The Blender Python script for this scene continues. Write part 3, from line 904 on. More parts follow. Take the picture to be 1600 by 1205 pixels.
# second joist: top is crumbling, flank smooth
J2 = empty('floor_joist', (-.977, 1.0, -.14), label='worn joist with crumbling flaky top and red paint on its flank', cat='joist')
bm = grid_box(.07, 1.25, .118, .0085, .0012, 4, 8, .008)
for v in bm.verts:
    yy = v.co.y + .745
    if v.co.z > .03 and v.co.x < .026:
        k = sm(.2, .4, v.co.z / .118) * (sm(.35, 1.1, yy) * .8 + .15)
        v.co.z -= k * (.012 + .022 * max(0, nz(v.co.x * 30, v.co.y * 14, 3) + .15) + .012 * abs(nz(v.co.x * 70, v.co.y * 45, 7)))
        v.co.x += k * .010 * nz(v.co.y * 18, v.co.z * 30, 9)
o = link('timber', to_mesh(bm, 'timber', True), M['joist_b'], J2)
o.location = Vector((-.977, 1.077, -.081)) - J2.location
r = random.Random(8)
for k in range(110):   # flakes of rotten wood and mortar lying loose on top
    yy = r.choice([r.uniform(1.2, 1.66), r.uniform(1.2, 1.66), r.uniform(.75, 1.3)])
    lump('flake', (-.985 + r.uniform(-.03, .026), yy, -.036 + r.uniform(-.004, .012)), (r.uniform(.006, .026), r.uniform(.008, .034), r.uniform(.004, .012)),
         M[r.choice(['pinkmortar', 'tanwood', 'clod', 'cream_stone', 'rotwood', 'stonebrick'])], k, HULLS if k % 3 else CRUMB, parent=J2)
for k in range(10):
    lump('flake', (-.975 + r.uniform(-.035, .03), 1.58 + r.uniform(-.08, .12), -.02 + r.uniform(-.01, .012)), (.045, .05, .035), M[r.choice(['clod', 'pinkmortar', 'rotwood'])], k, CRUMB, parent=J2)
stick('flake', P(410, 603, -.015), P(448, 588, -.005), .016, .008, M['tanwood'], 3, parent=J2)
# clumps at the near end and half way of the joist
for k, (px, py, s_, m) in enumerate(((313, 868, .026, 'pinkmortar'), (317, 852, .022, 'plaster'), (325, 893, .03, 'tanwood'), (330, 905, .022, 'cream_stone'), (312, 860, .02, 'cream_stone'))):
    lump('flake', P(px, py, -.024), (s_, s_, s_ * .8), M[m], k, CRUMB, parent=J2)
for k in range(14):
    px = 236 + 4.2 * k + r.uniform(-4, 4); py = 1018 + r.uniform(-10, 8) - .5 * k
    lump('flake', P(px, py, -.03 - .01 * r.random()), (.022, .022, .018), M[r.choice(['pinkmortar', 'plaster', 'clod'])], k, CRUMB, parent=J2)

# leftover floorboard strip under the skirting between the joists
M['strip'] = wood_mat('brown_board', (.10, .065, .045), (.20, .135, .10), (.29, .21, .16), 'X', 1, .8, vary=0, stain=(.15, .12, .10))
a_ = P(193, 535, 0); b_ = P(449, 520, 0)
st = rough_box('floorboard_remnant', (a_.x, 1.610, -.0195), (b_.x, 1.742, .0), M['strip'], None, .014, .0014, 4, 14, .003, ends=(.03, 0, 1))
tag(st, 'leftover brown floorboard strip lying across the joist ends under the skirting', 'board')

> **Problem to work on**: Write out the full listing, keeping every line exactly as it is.

> **Worked solution**:
The Blender Python script for this scene continues. Write part 3, from line 904 on. More parts follow. Take the picture to be 1600 by 1205 pixels.
# second joist: top is crumbling, flank smooth
J2 = empty('floor_joist', (-.977, 1.0, -.14), label='worn joist with crumbling flaky top and red paint on its flank', cat='joist')
bm = grid_box(.07, 1.25, .118, .0085, .0012, 4, 8, .008)
for v in bm.verts:
    yy = v.co.y + .745
    if v.co.z > .03 and v.co.x < .026:
        k = sm(.2, .4, v.co.z / .118) * (sm(.35, 1.1, yy) * .8 + .15)
        v.co.z -= k * (.012 + .022 * max(0, nz(v.co.x * 30, v.co.y * 14, 3) + .15) + .012 * abs(nz(v.co.x * 70, v.co.y * 45, 7)))
        v.co.x += k * .010 * nz(v.co.y * 18, v.co.z * 30, 9)
o = link('timber', to_mesh(bm, 'timber', True), M['joist_b'], J2)
o.location = Vector((-.977, 1.077, -.081)) - J2.location
r = random.Random(8)
for k in range(110):   # flakes of rotten wood and mortar lying loose on top
    yy = r.choice([r.uniform(1.2, 1.66), r.uniform(1.2, 1.66), r.uniform(.75, 1.3)])
    lump('flake', (-.985 + r.uniform(-.03, .026), yy, -.036 + r.uniform(-.004, .012)), (r.uniform(.006, .026), r.uniform(.008, .034), r.uniform(.004, .012)),
         M[r.choice(['pinkmortar', 'tanwood', 'clod', 'cream_stone', 'rotwood', 'stonebrick'])], k, HULLS if k % 3 else CRUMB, parent=J2)
for k in range(10):
    lump('flake', (-.975 + r.uniform(-.035, .03), 1.58 + r.uniform(-.08, .12), -.02 + r.uniform(-.01, .012)), (.045, .05, .035), M[r.choice(['clod', 'pinkmortar', 'rotwood'])], k, CRUMB, parent=J2)
stick('flake', P(410, 603, -.015), P(448, 588, -.005), .016, .008, M['tanwood'], 3, parent=J2)
# clumps at the near end and half way of the joist
for k, (px, py, s_, m) in enumerate(((313, 868, .026, 'pinkmortar'), (317, 852, .022, 'plaster'), (325, 893, .03, 'tanwood'), (330, 905, .022, 'cream_stone'), (312, 860, .02, 'cream_stone'))):
    lump('flake', P(px, py, -.024), (s_, s_, s_ * .8), M[m], k, CRUMB, parent=J2)
for k in range(14):
    px = 236 + 4.2 * k + r.uniform(-4, 4); py = 1018 + r.uniform(-10, 8) - .5 * k
    lump('flake', P(px, py, -.03 - .01 * r.random()), (.022, .022, .018), M[r.choice(['pinkmortar', 'plaster', 'clod'])], k, CRUMB, parent=J2)

# leftover floorboard strip under the skirting between the joists
M['strip'] = wood_mat('brown_board', (.10, .065, .045), (.20, .135, .10), (.29, .21, .16), 'X', 1, .8, vary=0, stain=(.15, .12, .10))
a_ = P(193, 535, 0); b_ = P(449, 520, 0)
st = rough_box('floorboard_remnant', (a_.x, 1.610, -.0195), (b_.x, 1.742, .0), M['strip'], None, .014, .0014, 4, 14, .003, ends=(.03, 0, 1))
tag(st, 'leftover brown floorboard strip lying across the joist ends under the skirting', 'board')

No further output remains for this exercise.